━━ Given data ━━

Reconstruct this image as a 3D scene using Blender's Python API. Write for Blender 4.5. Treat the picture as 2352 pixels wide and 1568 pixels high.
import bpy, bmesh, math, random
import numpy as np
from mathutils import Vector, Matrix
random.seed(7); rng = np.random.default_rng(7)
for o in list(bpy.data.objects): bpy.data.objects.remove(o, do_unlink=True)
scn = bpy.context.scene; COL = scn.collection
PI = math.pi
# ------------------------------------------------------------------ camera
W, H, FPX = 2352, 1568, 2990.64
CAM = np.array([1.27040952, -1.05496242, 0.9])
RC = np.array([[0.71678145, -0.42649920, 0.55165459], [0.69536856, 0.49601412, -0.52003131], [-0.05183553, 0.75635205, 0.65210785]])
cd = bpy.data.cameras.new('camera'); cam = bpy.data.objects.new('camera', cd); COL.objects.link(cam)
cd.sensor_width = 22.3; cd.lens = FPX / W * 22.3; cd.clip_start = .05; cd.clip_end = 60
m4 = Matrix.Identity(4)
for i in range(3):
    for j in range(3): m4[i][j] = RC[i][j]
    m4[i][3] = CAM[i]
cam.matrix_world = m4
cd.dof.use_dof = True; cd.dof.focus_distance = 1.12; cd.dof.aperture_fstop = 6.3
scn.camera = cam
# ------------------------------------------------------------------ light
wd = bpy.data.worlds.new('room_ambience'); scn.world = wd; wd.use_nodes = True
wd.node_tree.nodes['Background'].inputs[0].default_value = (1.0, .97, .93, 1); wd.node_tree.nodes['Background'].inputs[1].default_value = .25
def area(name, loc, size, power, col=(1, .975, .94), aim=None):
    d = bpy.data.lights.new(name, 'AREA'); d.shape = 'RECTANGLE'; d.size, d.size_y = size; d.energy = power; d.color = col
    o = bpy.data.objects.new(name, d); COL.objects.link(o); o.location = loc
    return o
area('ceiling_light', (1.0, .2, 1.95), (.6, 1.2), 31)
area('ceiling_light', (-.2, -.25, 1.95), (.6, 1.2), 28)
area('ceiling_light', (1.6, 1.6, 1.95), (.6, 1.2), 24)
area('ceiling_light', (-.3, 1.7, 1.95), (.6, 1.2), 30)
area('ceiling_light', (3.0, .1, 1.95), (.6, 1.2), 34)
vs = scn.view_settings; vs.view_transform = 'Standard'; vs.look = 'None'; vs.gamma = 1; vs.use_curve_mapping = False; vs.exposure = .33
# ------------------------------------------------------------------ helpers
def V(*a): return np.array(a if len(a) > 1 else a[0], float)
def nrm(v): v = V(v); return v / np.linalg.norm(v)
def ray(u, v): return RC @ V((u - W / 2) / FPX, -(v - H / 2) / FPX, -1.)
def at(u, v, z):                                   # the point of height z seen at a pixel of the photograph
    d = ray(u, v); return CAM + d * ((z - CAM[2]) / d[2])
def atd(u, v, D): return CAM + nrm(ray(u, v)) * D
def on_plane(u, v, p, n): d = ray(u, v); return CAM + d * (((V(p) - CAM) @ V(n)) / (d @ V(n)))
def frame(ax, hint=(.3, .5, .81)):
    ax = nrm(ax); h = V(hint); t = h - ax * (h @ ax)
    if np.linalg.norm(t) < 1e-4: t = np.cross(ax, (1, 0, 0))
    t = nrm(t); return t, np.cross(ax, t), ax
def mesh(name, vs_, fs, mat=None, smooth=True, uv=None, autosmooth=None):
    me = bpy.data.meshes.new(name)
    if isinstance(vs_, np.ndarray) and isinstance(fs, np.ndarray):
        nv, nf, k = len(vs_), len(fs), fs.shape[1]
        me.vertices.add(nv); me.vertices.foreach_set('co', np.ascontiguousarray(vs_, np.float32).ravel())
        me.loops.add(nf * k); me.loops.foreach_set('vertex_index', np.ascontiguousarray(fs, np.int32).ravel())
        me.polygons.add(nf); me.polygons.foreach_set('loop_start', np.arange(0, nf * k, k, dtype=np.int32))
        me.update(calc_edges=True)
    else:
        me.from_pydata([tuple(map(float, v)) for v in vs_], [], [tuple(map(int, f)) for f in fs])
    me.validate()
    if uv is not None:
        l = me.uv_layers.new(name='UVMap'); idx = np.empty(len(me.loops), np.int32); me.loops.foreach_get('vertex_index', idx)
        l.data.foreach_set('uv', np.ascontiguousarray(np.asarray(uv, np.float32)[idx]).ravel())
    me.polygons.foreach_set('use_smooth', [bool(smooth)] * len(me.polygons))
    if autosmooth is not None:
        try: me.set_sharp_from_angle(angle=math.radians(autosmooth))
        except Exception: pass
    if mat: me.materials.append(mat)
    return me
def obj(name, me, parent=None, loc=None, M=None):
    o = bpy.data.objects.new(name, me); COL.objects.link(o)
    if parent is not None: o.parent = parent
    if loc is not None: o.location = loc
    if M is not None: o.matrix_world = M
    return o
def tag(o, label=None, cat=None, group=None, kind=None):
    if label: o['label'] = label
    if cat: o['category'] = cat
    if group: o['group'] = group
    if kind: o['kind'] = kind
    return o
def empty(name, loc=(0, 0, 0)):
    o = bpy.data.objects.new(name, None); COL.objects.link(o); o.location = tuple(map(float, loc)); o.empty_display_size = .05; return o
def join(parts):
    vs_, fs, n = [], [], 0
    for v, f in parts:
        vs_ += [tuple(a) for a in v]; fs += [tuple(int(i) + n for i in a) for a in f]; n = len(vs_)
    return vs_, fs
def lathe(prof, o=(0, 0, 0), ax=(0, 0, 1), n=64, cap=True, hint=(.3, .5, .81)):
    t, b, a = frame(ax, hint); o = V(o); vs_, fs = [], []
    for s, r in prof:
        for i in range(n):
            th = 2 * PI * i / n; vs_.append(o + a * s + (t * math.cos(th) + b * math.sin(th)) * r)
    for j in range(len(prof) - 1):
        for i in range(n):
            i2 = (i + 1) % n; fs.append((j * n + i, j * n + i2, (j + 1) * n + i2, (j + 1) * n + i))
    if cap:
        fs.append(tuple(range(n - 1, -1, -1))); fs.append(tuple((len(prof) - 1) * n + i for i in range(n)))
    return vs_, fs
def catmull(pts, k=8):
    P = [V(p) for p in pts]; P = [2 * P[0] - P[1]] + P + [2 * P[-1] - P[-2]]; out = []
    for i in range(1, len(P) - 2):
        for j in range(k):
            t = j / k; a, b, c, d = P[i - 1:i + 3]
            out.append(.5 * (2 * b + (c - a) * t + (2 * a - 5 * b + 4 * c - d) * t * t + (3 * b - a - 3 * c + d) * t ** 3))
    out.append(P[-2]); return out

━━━

→ **What you are asked to do**
Exactly how many lines of the material contain the word "scene"? Write the number alone.

→ **The response**
2